First up BotW, here’s the plot as far as your character goes:

  • Wake up  be told by the ghost of the king that you need to find your way to Hyrule castle to go defeat Ganon,
  • Whatever you feel like.
  • Defeat Ganon.
  • Seriously, that’s it. There aren’t any twists or turns in this, there’s no fixed plot arc for your character that you’re required to undertake, or any definitive character development. Here’s the proof: without glitching the game or breaking out of bounds, you can beat the game accomplishing all its mandatory objectives in just around 40 minutes:

    Sure, there’s a wide world out there to explore and quests to undertake to improve your skills and arsenal, but there’s no real narrative arc to any of it. The real plot and narrative arc belongs to the eponymous Princess Zelda. [Spoiler warning] It’s revealed through flashbacks that Zelda had been doing her best a century prior to prepare for Ganon’s onslaught- gathering the band of champions, overseeing strengthening the Hyrule army, beseeching the goddesses for power, and more- and struggling with her sense of insufficiency and eventual failure. 

    Your job in the game is to face Ganon so that Zelda can realize her true power and defeat Ganon finally. You serve as the catalyst for Zelda’s story (or her LEGEND) to be completed. None of that plot is revealed if you take the speed runner route though. All you see is her return and miss out on all the character development, conflict, failure and redemption of the Legend.

    So, what about Bloodborne? Well, same deal pretty much. There is no plot or narrative: you wake up and are given a very vague direction to “go hunt.” There is no character development for you, there is no “conflict,” you’re just present in this vast, terrifying city, killing all the people and monsters that are the remnants of the plot that took place before your arrival. Essentially, you are the epilogue. Your only character progress is to become stronger and more terrifying to these remnants and nightmares.

    However, if you dig through the lore in the item descriptions, there’s a deep, Lovecraftian horror story that took place before your arrival. I won’t belabor it, but it involves aliens mistakenly perceived as deities that led to the corruption, mutation, and downfall of the city and its religious leaders. However, as with BotW there is absolutely no imperative or mechanic in playing the game that forces this knowledge on the player. You can play the entire game blissfully unaware of any prior history and take it “as is.”

    Okay, WHY Tell a Story This Way?!

    I have two answers: one is simply efficiency. There’s a lot of criticism leveled at games like Metal Gear Solid for overlong cut scenes that just talk and unfold at the player. Video games are an essentially interactive medium, and while detached exposition can work in movies, it causes a dissonant feeling in video games.
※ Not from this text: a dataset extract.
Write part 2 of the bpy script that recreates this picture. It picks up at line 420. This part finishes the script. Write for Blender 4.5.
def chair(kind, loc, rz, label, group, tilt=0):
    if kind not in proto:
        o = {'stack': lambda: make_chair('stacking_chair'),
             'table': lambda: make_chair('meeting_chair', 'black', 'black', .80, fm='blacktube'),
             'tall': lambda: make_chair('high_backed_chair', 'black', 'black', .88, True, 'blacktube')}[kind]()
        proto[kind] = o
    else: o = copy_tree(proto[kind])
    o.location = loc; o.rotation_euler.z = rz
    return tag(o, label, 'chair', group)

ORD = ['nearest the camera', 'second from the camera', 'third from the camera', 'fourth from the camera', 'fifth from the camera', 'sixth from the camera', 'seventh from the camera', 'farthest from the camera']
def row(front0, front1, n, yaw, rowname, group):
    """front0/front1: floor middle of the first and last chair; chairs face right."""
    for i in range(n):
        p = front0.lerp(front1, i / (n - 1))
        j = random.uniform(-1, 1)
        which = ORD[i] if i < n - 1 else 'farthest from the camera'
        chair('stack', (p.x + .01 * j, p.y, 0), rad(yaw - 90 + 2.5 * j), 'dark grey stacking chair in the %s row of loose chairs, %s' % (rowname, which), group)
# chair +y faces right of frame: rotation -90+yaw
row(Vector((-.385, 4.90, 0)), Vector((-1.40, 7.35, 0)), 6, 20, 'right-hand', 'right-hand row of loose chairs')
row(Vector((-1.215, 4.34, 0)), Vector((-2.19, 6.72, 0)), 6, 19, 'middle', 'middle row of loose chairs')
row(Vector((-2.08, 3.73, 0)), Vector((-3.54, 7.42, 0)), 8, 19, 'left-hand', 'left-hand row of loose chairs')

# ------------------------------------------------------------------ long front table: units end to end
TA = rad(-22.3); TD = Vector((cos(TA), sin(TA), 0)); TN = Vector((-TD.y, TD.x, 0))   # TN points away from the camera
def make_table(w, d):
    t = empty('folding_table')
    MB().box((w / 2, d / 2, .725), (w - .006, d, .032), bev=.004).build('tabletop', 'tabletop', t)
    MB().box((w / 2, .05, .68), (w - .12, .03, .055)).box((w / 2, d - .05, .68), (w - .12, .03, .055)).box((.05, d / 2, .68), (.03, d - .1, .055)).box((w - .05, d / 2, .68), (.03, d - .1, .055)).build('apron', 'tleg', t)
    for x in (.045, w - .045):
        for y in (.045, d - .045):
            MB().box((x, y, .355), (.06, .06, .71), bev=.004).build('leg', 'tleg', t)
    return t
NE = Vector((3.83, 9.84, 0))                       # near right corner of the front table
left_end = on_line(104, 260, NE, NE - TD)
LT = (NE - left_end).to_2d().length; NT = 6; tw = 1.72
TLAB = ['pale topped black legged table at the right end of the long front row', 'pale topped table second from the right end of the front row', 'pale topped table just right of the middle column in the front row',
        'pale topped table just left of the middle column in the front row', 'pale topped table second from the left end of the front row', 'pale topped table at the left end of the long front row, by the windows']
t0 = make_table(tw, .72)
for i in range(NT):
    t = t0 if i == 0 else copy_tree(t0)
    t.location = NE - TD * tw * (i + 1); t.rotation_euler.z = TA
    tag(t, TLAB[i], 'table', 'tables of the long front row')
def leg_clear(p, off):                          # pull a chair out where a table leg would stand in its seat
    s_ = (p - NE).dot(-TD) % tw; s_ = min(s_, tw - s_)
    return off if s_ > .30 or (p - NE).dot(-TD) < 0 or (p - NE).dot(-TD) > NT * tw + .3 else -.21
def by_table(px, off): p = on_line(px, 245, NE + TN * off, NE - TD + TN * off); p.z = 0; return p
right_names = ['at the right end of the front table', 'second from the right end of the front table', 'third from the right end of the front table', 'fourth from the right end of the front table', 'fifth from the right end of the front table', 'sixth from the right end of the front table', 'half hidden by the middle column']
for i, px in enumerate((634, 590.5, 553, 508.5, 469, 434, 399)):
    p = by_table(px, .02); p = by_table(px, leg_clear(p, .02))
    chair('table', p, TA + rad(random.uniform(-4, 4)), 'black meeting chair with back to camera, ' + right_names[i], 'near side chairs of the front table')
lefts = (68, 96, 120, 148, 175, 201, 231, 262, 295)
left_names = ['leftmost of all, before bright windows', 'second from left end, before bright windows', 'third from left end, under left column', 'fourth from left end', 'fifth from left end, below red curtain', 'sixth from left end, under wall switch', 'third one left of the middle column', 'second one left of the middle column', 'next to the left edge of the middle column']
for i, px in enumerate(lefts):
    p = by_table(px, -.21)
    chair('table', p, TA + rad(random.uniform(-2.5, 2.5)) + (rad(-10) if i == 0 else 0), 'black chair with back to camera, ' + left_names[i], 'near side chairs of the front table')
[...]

More and more games are telling their stories without fixed/pre-rendered scenes, allowing the player to maintain some level of control in story events.

    More than this, though, is it leaving space for a player to project themselves into the character they’re playing. When I watch an Indiana Jones film, I have a strong sense of who Indy is. I know I am not Indy, and while I might aspire to be like him (or the him from his first three films), there is a clear distinction because his character is so filled in. Same goes for Nathan Drake in Uncharted.

    There’s an issue some games run into where leaving too much space for a player to fill themselves in, but then still forcing fixed cut scenes causes dissonance:

    However, in BotW and in Bloodborne, since the narrative is removed from the player’s direct presence, there is no such dissonance. More than that, the player has a closer to blank slate they can project themselves into. Sure, Link has character in the flashbacks but as I said before, those are entirely optional. Who Link is, how he fights and interacts with the world, his tactics, how he dresses- everything in the actual, interactive game is up to me.

    Same goes for Bloodborne, since my character does not need to fill a fixed role or set of actions in a set narrative, my character can be whatever I want them to be. Their fighting style, their ferocity, feelings about the living nightmare in Yharnam- it’s all there for me to fill in, and I have my own sense of both. I’m sure you all have your own senses. My Link in BotW is a ninja who prefers stealth tactics. My Hunter is terrified but summons their courage to eradicate the monsters as an act of defiance in the face of the horrors that descended on the city.

    This feeling, this projection and connection that resonates with a player experiencing the art is something that is only possible through video games. This medium is the only one we currently have that is capable of placing a narrative before a viewer so that is accessible but not forced upon us. It is the only medium then, which allows its experience to give a viewer this much space within which to inhabit and exist as a part of the art itself. So yeah, old point made long ago but in case there’s any lingering doubt: video games are art.